Opening the doors to glory

By Sergio Ariza

If The Doors had only recorded this record, their legend and their singer, Jim Morrison, would be just as big. One of the greatest debuts in history, The Doors is a call to rebellion and the rebelliousness by the band that was the image of all the dangers surrounding youth and rock.

If it sounds musically perfect it’s because the band had been playing these songs for more than a year in places like the Whiskey A Go Go in Los Angeles. That was where Morrison developed his sense of theatrics, what got him expelled from the club when he emulated Oedipus screaming “Mother?, Yes son...I want to fuck you. Despite the fact the record’s editing made that part inaudible, The End is still one of the most disturbingly beautiful songs in the history of rock, and both serves to support Freuds sexual theories and  as an excellent soundtrack for the madness of the Vietnam war in a film like Apocalypse Now. Of course the album goes much further beyond The End, proof of this is that some other songs on the album are Light My Fire, Break On Through (To the Other Side), and The Crystal Ship.

The record was recorded in August 1966 while The Doors were playing in the Whiskey A Go Go, most of their repertoire was composed by Morrison, but, just before they started recording, he told the band to bring  their own songs as well as to take all the weight off his back. The most diligent was guitarist Robby Krieger, who on his first try composed one of the most memorable songs of the 20th century, Light My  Fire. When he brought the song to rehearsal they were delighted and made their contributions, Morrison finished off the lyrics with his own pieces like “the funeral pyre, while Ray Manzarek was in charge of finishing the amazing introduction where he shows off his classic training.
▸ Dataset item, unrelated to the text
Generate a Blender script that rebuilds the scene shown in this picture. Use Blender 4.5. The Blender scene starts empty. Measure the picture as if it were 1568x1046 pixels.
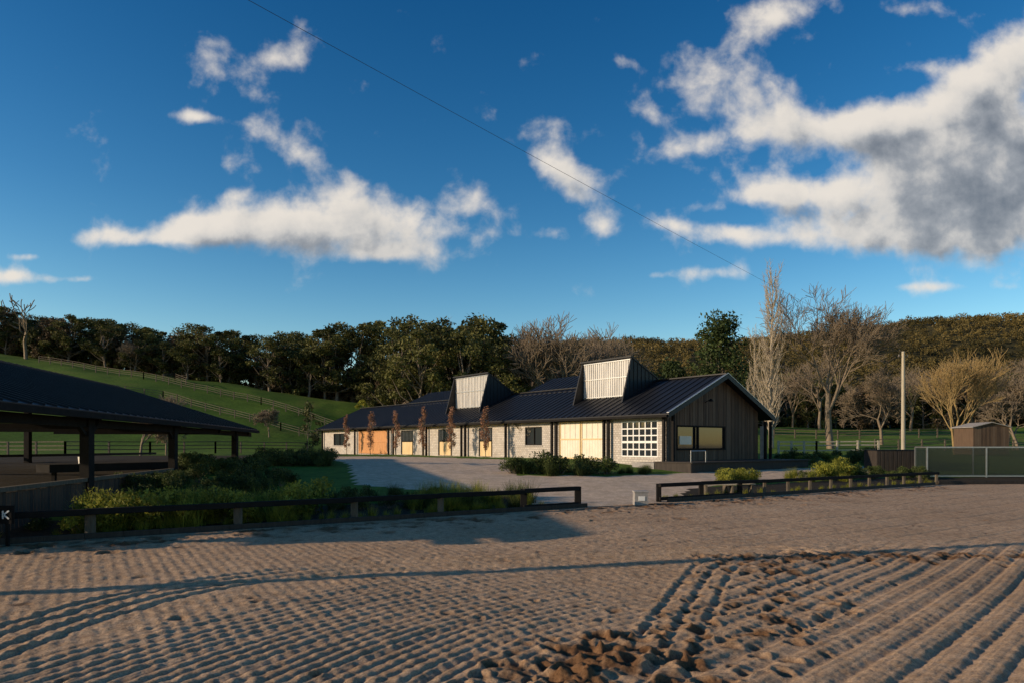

Krieger shines throughout the whole album with his SG plugged into a Fender Twin Reverb without any accessories other than the magic in his fingers. In The End, you can see the influences of Ravi Shankar and Coltrane in his music, giving it his own style, on the solo in Light My Fire, we can talk about what the gypsies call ‘duende’ (enchanting) and Break On Through shows he’s also capable of riffing that would make Elmore James proud. But this record is more than just the popular songs, The Crystal Ship is one of the best ballads of their career, Twentieth Century Fox, I Looked at You and Take It As Easy As It Comes are irresistible (in addition to unique, together with Light My Fire, that are the only tracks that included a bass, thanks to Larry Knechtel), while End of the Night is hypnotic in its beauty. Then there are the two fabulous covers on the record, the wild blues of Back Door Man, by Willie Dixon, and the circus/cabaret feeling of Alabama Song (Whiskey Bar), by Bertolt Brecht and Kurt Weill.


The Doors was a giant step in turning rock into something serious and artistic, a form of expression with its own rules. Its release in January of 1967 was the prelude to the psychedelic explosion of ‘67, and the best possible look at what great things were to come in the same year, from Sgt. Pepper’s, to Are You Experienced?, to the debuts of Velvet Underground and Pink Floyd.